The Aussies after all don’t believe in waiting for their visitors to arrive before hurling their greetings — more smug than snug. Even if the Pup is yet to start barking, the perennial 12th man of Australian cricket — the former fast bowlers, the incumbent fast bowlers and the indulgent media — has already begun his pre-tour mind games, the teaser campaign of Australianism in cricket.

And as always, it’s the opposition captain on whom they have trained their guns. India don’t reach Australia before Saturday and won’t touch down in Brisbane before December. But with two weeks still to go for the first Test, Peter Siddle has already predicted a harsh reception for Kohli from fans and players alike across Australia. Starting with the Gabba.

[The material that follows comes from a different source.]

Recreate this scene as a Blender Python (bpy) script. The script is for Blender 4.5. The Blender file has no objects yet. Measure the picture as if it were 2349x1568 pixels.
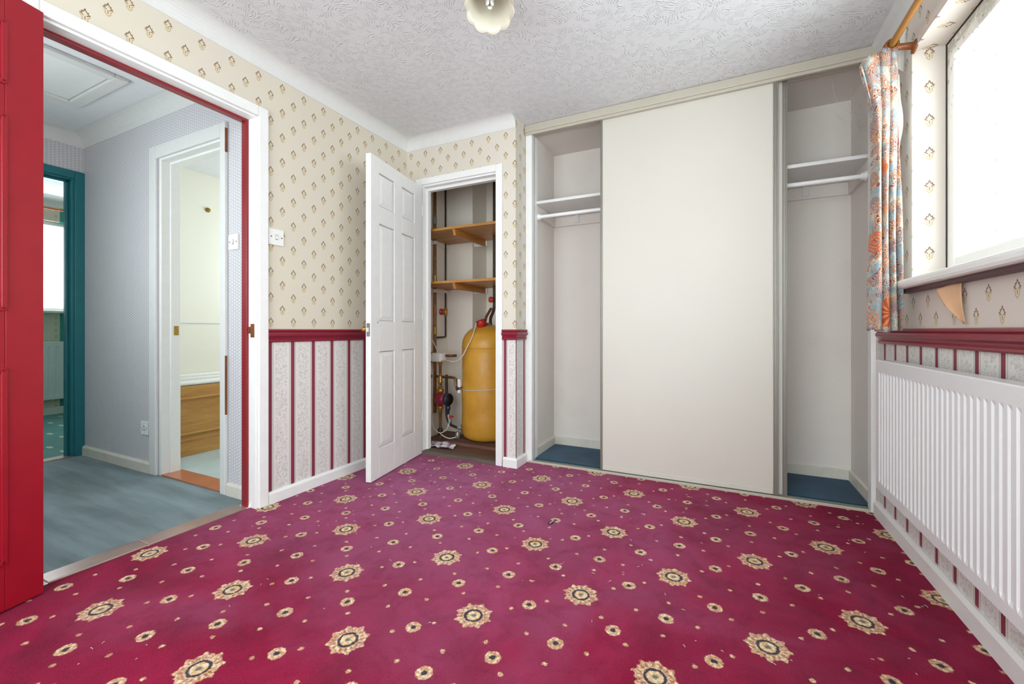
import bpy, bmesh, math, random
from mathutils import Vector, Matrix, noise as mnoise
random.seed(7)
scene = bpy.context.scene
col = scene.collection
PI = math.pi
# ------------------------------------------------------------------ camera, world, light, exposure
CAM_H = 0.92
FPX, CXP, CYP = 977.0, 1174.5, 758.0          # focal length and principal point in 2349x1568 pixels
YAW = math.atan((1650 - CXP) / FPX)
cd = bpy.data.cameras.new('camera'); cam = bpy.data.objects.new('camera', cd); col.objects.link(cam)
cd.sensor_width = 36; cd.lens = 36 * FPX / 2349; cd.shift_y = -(784 - CYP) / 2349; cd.clip_start = .02
cam.location = (0, 0, CAM_H); cam.rotation_euler = (PI / 2, 0, YAW)
scene.camera = cam
SKY = 7.6
w = bpy.data.worlds.new('overcast_sky'); scene.world = w; w.use_nodes = True
bg = w.node_tree.nodes['Background']; bg.inputs[0].default_value = (.905, .995, 1.055, 1); bg.inputs[1].default_value = SKY
def portal(name, loc, rot, sx, sy):
    l = bpy.data.lights.new(name, 'AREA'); l.shape = 'RECTANGLE'; l.size = sx; l.size_y = sy
    l.cycles.is_portal = True
    o = bpy.data.objects.new(name, l); col.objects.link(o); o.location = loc; o.rotation_euler = rot
portal('bedroom_window_portal', (.90, 1.02, 1.59), (0, PI / 2, 0), .94, 2.54)
portal('added_rear_window_portal', (-.72, -.81, 1.2), (PI / 2, 0, 0), 2.3, 1.8)  # sky portal of the window added behind the camera
portal('far_room_window_portal', (-6.72, 1.75, 1.63), (0, -PI / 2, 0), .98, 1.7)
portal('added_bathroom_window_portal', (-3.15, 3.42, 1.55), (-PI / 2, 0, 0), 1.3, 1.1)  # sky portal of the added bathroom window, out of view
portal('added_landing_window_portal', (-3.075, .21, 1.5), (PI / 2, 0, 0), .95, .9)  # sky portal of the added hall window, out of view
vs = scene.view_settings
vs.view_transform = 'Standard'; vs.look = 'None'; vs.gamma = 1; vs.use_curve_mapping = False
vs.exposure = 0.1

# ------------------------------------------------------------------ room dimensions
XL, XR = -2.15, .71          # bedroom left and right wall faces
YA, YW = 2.58, 2.735         # airing-cupboard wall face, wardrobe front
YB = -.75                    # wall behind the camera
ZC = 2.355                   # ceiling
XP = -1.228                  # pillar corner
YH = 1.455                   # hall wall with the bathroom door
XH = -4.25                   # hall end wall

# ------------------------------------------------------------------ helpers: meshes
def lin(c):
    if isinstance(c, str):
        c = [int(c[i:i + 2], 16) / 255 for i in (0, 2, 4)]
    return tuple(((x / 12.92) if x <= .04045 else ((x + .055) / 1.055) ** 2.4) for x in c[:3]) + (1,)
WORLD = {}
class MB:
    def __init__(s): s.v = []; s.f = []; s.sm = []; s.uv = {}
    def add(s, vs, fs, smooth=False):
        n = len(s.v); s.v += [Vector(p) for p in vs]
        for f in fs: s.f.append([i + n for i in f]); s.sm.append(smooth)
        return s
    def box(s, x0, x1, y0, y1, z0, z1):
        x0, x1 = min(x0, x1), max(x0, x1); y0, y1 = min(y0, y1), max(y0, y1); z0, z1 = min(z0, z1), max(z0, z1)
        return s.add([(x, y, z) for z in (z0, z1) for y in (y0, y1) for x in (x0, x1)],
                     [(0, 2, 3, 1), (4, 5, 7, 6), (0, 1, 5, 4), (1, 3, 7, 5), (3, 2, 6, 7), (2, 0, 4, 6)])
    def tube(s, pts, r, n=10, caps=True, smooth=True):
        pts = [Vector(p) for p in pts]; k = len(pts)
        rr = r if isinstance(r, (list, tuple)) else [r] * k
        T = []
        for i in range(k):
            a = pts[max(i - 1, 0)]; b = pts[min(i + 1, k - 1)]; T.append((b - a).normalized())
        up = Vector((0, 0, 1)) if abs(T[0].z) < .9 else Vector((1, 0, 0))
        N = (up - T[0] * up.dot(T[0])).normalized(); vs = []
        for i in range(k):
            N = (N - T[i] * N.dot(T[i])).normalized(); B = T[i].cross(N)
            for j in range(n):
                a = 2 * PI * j / n; vs.append(pts[i] + (N * math.cos(a) + B * math.sin(a)) * rr[i])
        fs = [(i * n + j, i * n + (j + 1) % n, (i + 1) * n + (j + 1) % n, (i + 1) * n + j) for i in range(k - 1) for j in range(n)]
        s.add(vs, fs, smooth)
        if caps:
            s.add(vs[:n], [tuple(reversed(range(n)))]); s.add(vs[-n:], [tuple(range(n))])
        return s
    def lathe(s, prof, c, axis=(0, 0, 1), n=24, smooth=True):
        c = Vector(c); A = Vector(axis).normalized()
        u = Vector((1, 0, 0)) if abs(A.x) < .9 else Vector((0, 1, 0)); U = (u - A * u.dot(A)).normalized(); W = A.cross(U)
        k = len(prof); vs = []
        for r, h in prof:
            for j in range(n):
                a = 2 * PI * j / n; vs.append(c + A * h + (U * math.cos(a) + W * math.sin(a)) * max(r, 1e-5))
        fs = [(i * n + j, i * n + (j + 1) % n, (i + 1) * n + (j + 1) % n, (i + 1) * n + j) for i in range(k - 1) for j in range(n)]
        return s.add(vs, fs, smooth)
    def sweep(s, prof, path, side=1, close=True):
        """prof: closed list of (offset from wall, z); path: plan polyline; side=1: offset to the left of travel"""
        P = [Vector((p[0], p[1])) for p in path]; k = len(P); D = [(P[i + 1] - P[i]).normalized() for i in range(k - 1)]
        Nn = [Vector((-d.y, d.x)) * side for d in D]; m = len(prof); vs = []
        for i in range(k):
            if i == 0: mt = Nn[0]
            elif i == k - 1: mt = Nn[-1]
            else:
                b = (Nn[i - 1] + Nn[i]); mt = b / (b.dot(Nn[i]))
            for d, z in prof: q = P[i] + mt * d; vs.append((q.x, q.y, z))
        fs = []
        for i in range(k - 1):
            for j in range(m): fs.append((i * m + j, i * m + (j + 1) % m, (i + 1) * m + (j + 1) % m, (i + 1) * m + j))
        s.add(vs, fs); s.add(vs[:m], [tuple(range(m))]); s.add(vs[-m:], [tuple(range(m))]); return s
    def grid(s, fn, nu, nv, smooth=True):
        vs = [fn(i / nu, j / nv) for j in range(nv + 1) for i in range(nu + 1)]
        fs = [(j * (nu + 1) + i, j * (nu + 1) + i + 1, (j + 1) * (nu + 1) + i + 1, (j + 1) * (nu + 1) + i) for j in range(nv) for i in range(nu)]
        return s.add(vs, fs, smooth)
    def xf(s, fn):
        s.v = [Vector(fn(p)) for p in s.v]; return s
    def build(s, name, m, parent=None, bevel=0, label=None, cat=None, group=None, kind=None, solid=0, uvs=None):
        if parent is None:
            xs = [p.x for p in s.v]; ys = [p.y for p in s.v]; zs = [p.z for p in s.v]
            o0 = Vector(((min(xs) + max(xs)) / 2, (min(ys) + max(ys)) / 2, min(zs)))
        else: o0 = WORLD[parent.name]
        me = bpy.data.meshes.new(name); me.from_pydata([p - o0 for p in s.v], [], s.f)
        me.polygons.foreach_set('use_smooth', s.sm)
        bm = bmesh.new(); bm.from_mesh(me); bmesh.ops.recalc_face_normals(bm, faces=bm.faces); bm.to_mesh(me); bm.free()
        if uvs:
            L = me.uv_layers.new(name='cloth')
            for lp in me.loops: L.data[lp.index].uv = uvs[lp.vertex_index]
        me.materials.append(m)
        o = bpy.data.objects.new(name, me); col.objects.link(o)
        if parent is None: o.location = o0
        else: o.parent = parent
        WORLD[o.name] = o0
        if bevel:
            b = o.modifiers.new('bevel', 'BEVEL'); b.width = bevel; b.segments = 2; b.limit_method = 'ANGLE'; b.angle_limit = math.radians(40)
        if solid:
            b = o.modifiers.new('thickness', 'SOLIDIFY'); b.thickness = solid; b.offset = 0
        return tag(o, label, cat, group, kind)
def tag(o, label=None, cat=None, group=None, kind=None):
    if label: o['label'] = label
    if cat: o['category'] = cat
    if group: o['group'] = group
    if kind: o['kind'] = kind
    return o
def thing(name, label, cat, loc, group=None, kind=None):
    o = bpy.data.objects.new(name, None); col.objects.link(o); o.location = loc; o.empty_display_size = .05
    WORLD[o.name] = Vector(loc)
    return tag(o, label, cat, group, kind)
def struct(name, mb, m, label=None, parent=None, bevel=0, cat=None):
    return mb.build(name, m, parent, bevel, label, cat, None, 'structure' if parent is None else None)
def bez(pts, n=14):
    """smooth curve through points (Catmull-Rom)"""
    P = [Vector(p) for p in pts]; P = [P[0] * 2 - P[1]] + P + [P[-1] * 2 - P[-2]]; out = []
    for i in range(1, len(P) - 2):
        a, b, c, d = P[i - 1:i + 3]
        for k in range(n):
            t = k / n
            out.append(.5 * ((2 * b) + (c - a) * t + (2 * a - 5 * b + 4 * c - d) * t * t + (3 * b - a - 3 * c + d) * t ** 3))
    out.append(P[-2]); return out
def elbow(pts, r=.03, n=6):
    """polyline with rounded corners"""
    P = [Vector(p) for p in pts]; out = [P[0]]
    for i in range(1, len(P) - 1):
        a = (P[i - 1] - P[i]); b = (P[i + 1] - P[i]); rr = min(r, a.length * .49, b.length * .49)
        s0 = P[i] + a.normalized() * rr; s1 = P[i] + b.normalized() * rr
        for k in range(n + 1):
            t = k / n; out.append(s0 * (1 - t) ** 2 + P[i] * 2 * t * (1 - t) + s1 * t * t)
    out.append(P[-1]); return out
# measured points: a pixel of the survey photograph taken to a known distance in the room
FW = Vector((-math.sin(YAW), math.cos(YAW), 0)); RT = Vector((math.cos(YAW), math.sin(YAW), 0)); CM = Vector((0, 0, CAM_H))
def ray(px, py): return FW + RT * ((px - CXP) / FPX) + Vector((0, 0, (CYP - py) / FPX))
def aty(px, py, y): d = ray(px, py); return CM + d * (y / d.y)
def atx(px, py, x): d = ray(px, py); return CM + d * (x / d.x)
def atz(px, py, z): d = ray(px, py); return CM + d * ((z - CAM_H) / d.z)

# ------------------------------------------------------------------ helpers: materials
class S:
    """a socket with arithmetic"""
    def __init__(s, nt, sock): s.nt = nt; s.k = sock
    def _m(s, op, *a): return mth(s.nt, op, s, *a)
    def __add__(s, o): return s._m('ADD', o)
    __radd__ = __add__
    def __sub__(s, o): return s._m('SUBTRACT', o)
    def __rsub__(s, o): return mth(s.nt, 'SUBTRACT', o, s)
    def __mul__(s, o): return s._m('MULTIPLY', o)
    __rmul__ = __mul__
    def __truediv__(s, o): return s._m('DIVIDE', o)
    def abs(s): return s._m('ABSOLUTE')
    def gt(s, o): return s._m('GREATER_THAN', o)
    def lt(s, o): return s._m('LESS_THAN', o)
    def min(s, o): return s._m('MINIMUM', o)
    def max(s, o): return s._m('MAXIMUM', o)
    def fr(s): return s._m('FRACT')
    def pp(s, o): return s._m('PINGPONG', o)
    def sin(s): return s._m('SINE')
    def cos(s): return s._m('COSINE')
    def sq(s): return s._m('SQRT')
    def below(s, e, w): return sstep(s.nt, s, e + w, e - w)
    def above(s, e, w): return sstep(s.nt, s, e - w, e + w)
def put(nt, inp, v):
    if isinstance(v, S): nt.links.new(v.k, inp)
    elif isinstance(v, (tuple, list, Vector)) and len(inp.default_value) == 4 and len(v) == 3: inp.default_value = tuple(v) + (1,)
    else: inp.default_value = v
def mth(nt, op, *a):
    n = nt.nodes.new('ShaderNodeMath'); n.operation = op
    for i, x in enumerate(a): put(nt, n.inputs[i], x)
    return S(nt, n.outputs[0])
def sstep(nt, v, a, b):
    """0 at a, 1 at b"""
    n = nt.nodes.new('ShaderNodeMapRange'); n.clamp = True
    put(nt, n.inputs[0], v); put(nt, n.inputs[1], a); put(nt, n.inputs[2], b); put(nt, n.inputs[3], 0.0); put(nt, n.inputs[4], 1.0)
    return S(nt, n.outputs[0])
def comb(nt, x, y, z=0.0):
    n = nt.nodes.new('ShaderNodeCombineXYZ')
    for i, v in enumerate((x, y, z)): put(nt, n.inputs[i], v)
    return S(nt, n.outputs[0])
def sepn(nt, v):
    n = nt.nodes.new('ShaderNodeSeparateXYZ'); put(nt, n.inputs[0], v); return [S(nt, o) for o in n.outputs]
def geo(nt):
    n = nt.nodes.new('ShaderNodeNewGeometry'); return S(nt, n.outputs['Position']), S(nt, n.outputs['True Normal'])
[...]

“There’s probably not a worse place than the Gabba for a foreigner to play their first Test as captain. The crowd gets a bit rowdy. I’ve played a few games up there for Victoria and it’s been hard work,” he had declared a couple of days after Kohli was announced as the stand-in captain in place of the injured MS Dhoni for the opening Test of the four-match series. The burly Victorian pacer had also recalled the ‘rowdy’ welcome that England fast bowler Stuart Broad had received last year in Brisbane and insisted how Kohli will be in for an encore this time. The Delhi right-hander had not really enamoured himself with the Aussie crowds either last time around after he was fined for flashing an obscene gesture towards the stands in Sydney.

You might wonder why Siddle & Co will even want to take potshots at a team that’s already riddled in self-doubt when it comes to playing overseas and was clean-swept 0-4 three years ago. Not to forget that they’ve won only one out of nine Tests they’ve played in the last 12 months with the English debacle still very fresh in their minds. To boot, the Indians will arrive in Australia with a young and inexperienced team and their longstanding skipper recuperating back home. But that is the Aussie way. They never deter from

it. For former pacer Stuart Clark, the absence of Dhoni for the first Test was a clear sign that Tests were no longer a priority for India and that it was the second half of the Australian summer that would matter more to them. “If they do well in the World Cup no one will care about the Test series over there,” he had stated. Back in the day, Glenn McGrath was the master of pre-tour trash talk and the Nostradamus of cricketing predictions. And he wasn’t to be left behind this time either. In fact, it was the pace legend who started the campaign yet again predicting that ‘India will have a tough time in Australia’ as far back as August — a day after the Test series ended in England — while the Indians were still licking their wounds from the drubbing that James Anderson & Co had inflicted on them. Long history Build-ups of India’s tours to Australia are rarely without drama. If in 1999-00, Jaywant Lele foresaw a 3-0 thrashing for his own team, express pacer Shaun Tait had vowed to get the Indians jumping and expose their short-ball weaknesses prior to the 2007-08 tour. As always, the Aussie press have joined in the fun, even if it means going to bizarre lengths to add fuel to the burgeoning fire. One writer wondered if India’s quest will be derailed if Anushka Sharma wasn’t allowed to travel with Kohli. Another stressed on the various culinary demands that the tourists were planning to make, not forgetting to reminisce about the fate that befell England — a 5-0 thrashing in the Ashes — after they had infamously appealed for a gourmet menu last year. And over the next two months, Kohli & Co will have to find a way to quell the intimidation of the Aussie pace and the intimidatory tactics of literally a whole nation ganging up against them.